Executive Intelligence Review

FROM EIR DAILY ALERT


You Choose: Western Imperium ‘Liberal Democracy’ or Democracy as China Is Developing It

Feb. 13, 2018 (EIRNS)—In her Feb. 8 weekly webcast, Schiller Institute founder Helga Zepp-LaRouche called for a healthy, democratic and international debate on the two respective merits of the two principal systems contending today, the British Empire or the Chinese. EIR recommends reading the biting op-ed column published in Global Times on Feb. 11 on “Democracy: A Western Tool for Domination,” as a useful contribution to this much-needed debate.

Author Thomas Hon Wing Polin opens:

“Having failed to stem the expansion of Chinese political and economic influence worldwide, the Western imperium will doubtless focus its stop-China efforts in the years ahead on its favorite hobby-horse: democracy. The West’s secularism and democracy also serve as an invaluable beachhead for the empire to destabilize and even regime-change those non-Western governments it doesn’t like.”

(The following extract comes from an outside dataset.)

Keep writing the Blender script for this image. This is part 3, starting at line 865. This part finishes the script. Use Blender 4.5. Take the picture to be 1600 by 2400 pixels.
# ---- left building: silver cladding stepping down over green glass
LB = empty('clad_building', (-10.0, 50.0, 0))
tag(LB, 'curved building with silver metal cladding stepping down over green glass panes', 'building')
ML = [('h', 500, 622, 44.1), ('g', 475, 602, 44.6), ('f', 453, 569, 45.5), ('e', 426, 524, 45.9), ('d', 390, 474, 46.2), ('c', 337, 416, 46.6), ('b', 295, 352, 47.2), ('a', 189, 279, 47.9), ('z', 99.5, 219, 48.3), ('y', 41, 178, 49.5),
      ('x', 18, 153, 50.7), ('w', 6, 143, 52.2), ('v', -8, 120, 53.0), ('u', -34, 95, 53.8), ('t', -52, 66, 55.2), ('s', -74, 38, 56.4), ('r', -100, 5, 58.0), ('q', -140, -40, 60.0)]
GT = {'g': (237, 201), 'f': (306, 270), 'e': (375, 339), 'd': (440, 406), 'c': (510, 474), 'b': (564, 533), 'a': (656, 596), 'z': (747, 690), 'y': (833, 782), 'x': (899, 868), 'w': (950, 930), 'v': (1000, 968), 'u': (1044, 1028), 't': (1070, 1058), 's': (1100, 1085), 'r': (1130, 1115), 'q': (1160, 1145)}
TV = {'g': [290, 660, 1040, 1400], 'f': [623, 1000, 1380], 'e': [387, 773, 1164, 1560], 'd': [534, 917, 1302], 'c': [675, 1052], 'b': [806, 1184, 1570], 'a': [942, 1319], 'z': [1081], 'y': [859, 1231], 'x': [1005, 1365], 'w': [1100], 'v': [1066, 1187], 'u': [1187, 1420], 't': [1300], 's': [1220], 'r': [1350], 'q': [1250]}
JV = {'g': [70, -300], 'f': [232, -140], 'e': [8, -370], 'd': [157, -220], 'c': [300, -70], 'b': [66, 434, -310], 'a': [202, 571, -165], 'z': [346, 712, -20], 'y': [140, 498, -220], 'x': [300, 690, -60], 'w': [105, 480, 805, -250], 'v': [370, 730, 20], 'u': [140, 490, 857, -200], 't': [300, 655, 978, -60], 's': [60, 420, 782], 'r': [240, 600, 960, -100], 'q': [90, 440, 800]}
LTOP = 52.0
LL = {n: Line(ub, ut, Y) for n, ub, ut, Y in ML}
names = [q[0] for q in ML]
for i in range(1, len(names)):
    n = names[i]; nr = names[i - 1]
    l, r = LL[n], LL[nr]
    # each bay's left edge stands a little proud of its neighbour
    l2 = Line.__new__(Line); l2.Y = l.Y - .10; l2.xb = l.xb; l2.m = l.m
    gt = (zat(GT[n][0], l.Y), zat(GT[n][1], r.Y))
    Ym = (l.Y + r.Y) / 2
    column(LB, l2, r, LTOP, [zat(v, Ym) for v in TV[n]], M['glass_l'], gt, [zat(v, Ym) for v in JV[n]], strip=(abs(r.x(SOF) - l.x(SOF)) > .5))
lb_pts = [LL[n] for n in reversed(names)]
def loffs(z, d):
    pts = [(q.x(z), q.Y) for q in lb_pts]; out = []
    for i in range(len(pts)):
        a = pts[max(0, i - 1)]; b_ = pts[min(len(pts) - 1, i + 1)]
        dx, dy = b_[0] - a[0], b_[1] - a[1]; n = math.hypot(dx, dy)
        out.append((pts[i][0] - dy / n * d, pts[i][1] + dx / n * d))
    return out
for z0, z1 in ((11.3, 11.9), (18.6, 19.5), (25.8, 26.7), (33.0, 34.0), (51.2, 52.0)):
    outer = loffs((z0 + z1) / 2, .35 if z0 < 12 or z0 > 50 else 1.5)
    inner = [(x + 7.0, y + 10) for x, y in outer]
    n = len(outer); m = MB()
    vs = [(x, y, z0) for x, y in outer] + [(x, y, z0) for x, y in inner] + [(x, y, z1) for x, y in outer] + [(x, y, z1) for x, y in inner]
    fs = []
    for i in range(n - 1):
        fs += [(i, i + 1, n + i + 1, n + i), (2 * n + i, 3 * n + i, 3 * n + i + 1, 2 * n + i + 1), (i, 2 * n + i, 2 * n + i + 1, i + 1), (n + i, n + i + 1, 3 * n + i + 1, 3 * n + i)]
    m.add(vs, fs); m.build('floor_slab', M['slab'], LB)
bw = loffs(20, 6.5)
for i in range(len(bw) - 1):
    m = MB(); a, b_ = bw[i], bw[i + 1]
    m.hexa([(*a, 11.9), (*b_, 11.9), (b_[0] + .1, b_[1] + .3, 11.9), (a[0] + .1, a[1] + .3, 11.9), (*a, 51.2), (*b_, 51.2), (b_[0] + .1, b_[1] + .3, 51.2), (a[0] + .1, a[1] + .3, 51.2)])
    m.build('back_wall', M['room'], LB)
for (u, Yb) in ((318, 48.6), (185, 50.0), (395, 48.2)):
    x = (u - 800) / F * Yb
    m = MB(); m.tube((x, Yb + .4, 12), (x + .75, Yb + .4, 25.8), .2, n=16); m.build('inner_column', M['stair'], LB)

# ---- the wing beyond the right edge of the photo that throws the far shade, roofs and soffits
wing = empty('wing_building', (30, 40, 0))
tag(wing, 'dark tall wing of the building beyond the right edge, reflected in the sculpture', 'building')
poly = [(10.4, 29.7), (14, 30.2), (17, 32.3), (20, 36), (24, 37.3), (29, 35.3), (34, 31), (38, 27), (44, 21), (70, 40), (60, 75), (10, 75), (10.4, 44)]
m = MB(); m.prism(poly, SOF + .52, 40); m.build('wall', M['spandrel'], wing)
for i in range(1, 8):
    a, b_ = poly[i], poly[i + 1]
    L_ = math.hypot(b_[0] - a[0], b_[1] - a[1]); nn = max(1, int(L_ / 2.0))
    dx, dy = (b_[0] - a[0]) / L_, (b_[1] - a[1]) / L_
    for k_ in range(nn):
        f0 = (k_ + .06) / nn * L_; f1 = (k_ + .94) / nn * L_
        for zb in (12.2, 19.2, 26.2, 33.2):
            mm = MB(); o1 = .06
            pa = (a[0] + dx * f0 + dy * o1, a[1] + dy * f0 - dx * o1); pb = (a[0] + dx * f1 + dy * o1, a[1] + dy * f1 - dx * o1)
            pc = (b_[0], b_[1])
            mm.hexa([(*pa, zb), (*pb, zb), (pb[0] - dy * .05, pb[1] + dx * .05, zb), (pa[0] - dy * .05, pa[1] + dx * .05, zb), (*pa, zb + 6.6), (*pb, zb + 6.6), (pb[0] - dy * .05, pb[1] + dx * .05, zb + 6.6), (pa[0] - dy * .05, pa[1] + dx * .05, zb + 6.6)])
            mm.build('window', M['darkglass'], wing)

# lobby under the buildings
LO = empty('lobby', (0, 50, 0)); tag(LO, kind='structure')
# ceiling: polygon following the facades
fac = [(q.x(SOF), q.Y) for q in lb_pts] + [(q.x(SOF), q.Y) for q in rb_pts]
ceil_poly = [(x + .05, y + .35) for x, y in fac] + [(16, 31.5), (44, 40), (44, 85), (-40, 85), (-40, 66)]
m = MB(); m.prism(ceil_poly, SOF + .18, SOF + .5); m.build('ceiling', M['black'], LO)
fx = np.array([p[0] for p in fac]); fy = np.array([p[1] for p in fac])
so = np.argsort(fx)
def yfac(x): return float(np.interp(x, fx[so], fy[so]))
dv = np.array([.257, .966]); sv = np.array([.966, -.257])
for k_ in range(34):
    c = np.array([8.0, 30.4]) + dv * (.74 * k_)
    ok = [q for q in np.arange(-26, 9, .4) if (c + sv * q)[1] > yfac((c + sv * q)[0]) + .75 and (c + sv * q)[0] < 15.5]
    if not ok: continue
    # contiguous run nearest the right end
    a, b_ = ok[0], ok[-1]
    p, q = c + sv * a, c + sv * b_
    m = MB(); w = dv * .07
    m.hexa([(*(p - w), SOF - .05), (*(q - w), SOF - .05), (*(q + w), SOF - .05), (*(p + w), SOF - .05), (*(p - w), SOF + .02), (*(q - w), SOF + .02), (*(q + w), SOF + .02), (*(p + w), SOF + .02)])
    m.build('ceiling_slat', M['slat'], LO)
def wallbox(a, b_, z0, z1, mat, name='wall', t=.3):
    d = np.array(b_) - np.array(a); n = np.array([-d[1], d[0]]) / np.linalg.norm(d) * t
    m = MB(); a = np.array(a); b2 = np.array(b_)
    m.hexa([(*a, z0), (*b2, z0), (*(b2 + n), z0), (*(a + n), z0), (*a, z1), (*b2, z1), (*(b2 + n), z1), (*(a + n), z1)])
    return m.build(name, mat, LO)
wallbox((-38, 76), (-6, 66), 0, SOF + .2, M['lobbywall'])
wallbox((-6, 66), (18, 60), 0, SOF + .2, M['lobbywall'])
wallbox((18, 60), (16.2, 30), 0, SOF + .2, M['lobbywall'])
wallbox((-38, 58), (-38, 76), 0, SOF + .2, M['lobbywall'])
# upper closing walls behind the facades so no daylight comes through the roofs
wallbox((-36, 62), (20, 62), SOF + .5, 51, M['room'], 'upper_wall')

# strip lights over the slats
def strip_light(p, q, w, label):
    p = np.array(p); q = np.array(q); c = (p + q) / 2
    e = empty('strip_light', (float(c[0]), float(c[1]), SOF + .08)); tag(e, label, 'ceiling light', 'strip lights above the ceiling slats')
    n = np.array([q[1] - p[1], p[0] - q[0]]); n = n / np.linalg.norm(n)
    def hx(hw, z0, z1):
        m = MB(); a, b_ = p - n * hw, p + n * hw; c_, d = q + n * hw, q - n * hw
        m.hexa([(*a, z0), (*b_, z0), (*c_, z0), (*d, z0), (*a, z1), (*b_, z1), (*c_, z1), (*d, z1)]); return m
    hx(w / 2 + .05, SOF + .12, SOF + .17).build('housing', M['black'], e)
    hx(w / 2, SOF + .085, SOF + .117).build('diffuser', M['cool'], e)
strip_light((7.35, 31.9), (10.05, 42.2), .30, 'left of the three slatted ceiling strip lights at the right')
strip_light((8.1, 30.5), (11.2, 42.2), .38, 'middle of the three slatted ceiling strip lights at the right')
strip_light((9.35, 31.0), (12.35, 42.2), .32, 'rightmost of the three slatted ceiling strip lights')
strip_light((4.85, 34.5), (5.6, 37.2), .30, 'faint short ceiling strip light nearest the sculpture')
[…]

Hon describes “democracy’s” targetting of nations, explaining “If things go smoothly, regime change occurs. Otherwise, a nice color revolution is brewing.” So,

“the West’s propaganda line of attack against China will be: Since democracy is self-evidently the best governance system known to man, all right-thinking people hanker after it. Those that don’t are ... sub-human.

“The empire speaks as though it has a monopoly on democracy. But it doesn’t. Take the case of China. The Chinese term for ‘democracy’ is minzhu—which literally means ‘the people are in charge.’ ”

Western-style liberal democracy is only one form of democracy, and it “is at bottom an oligarchy that serves the interests of a tiny minority at the expense of the vast majority,” Hon points out.

Nor are democratic ideas exclusively Western, he states. In the 4th century B.C., China’s

“Mencius was advocating the people’s right to remove their leaders if the latter weren’t doing their jobs properly. The notion, advanced by Confucianism’s premier philosopher after Confucius himself, was radical. It later developed into the Mandate of Heaven—the core concept of traditional Chinese governance....

“The governance system of today’s China—call it ‘centralized meritocracy’—is still a work in progress, evolving along with the country. It contains flaws that need to be tackled and ironed out,”

Hon readily acknowledges. “But in the fundamental sense of putting the people’s interests first, China is already more democratic than the West.”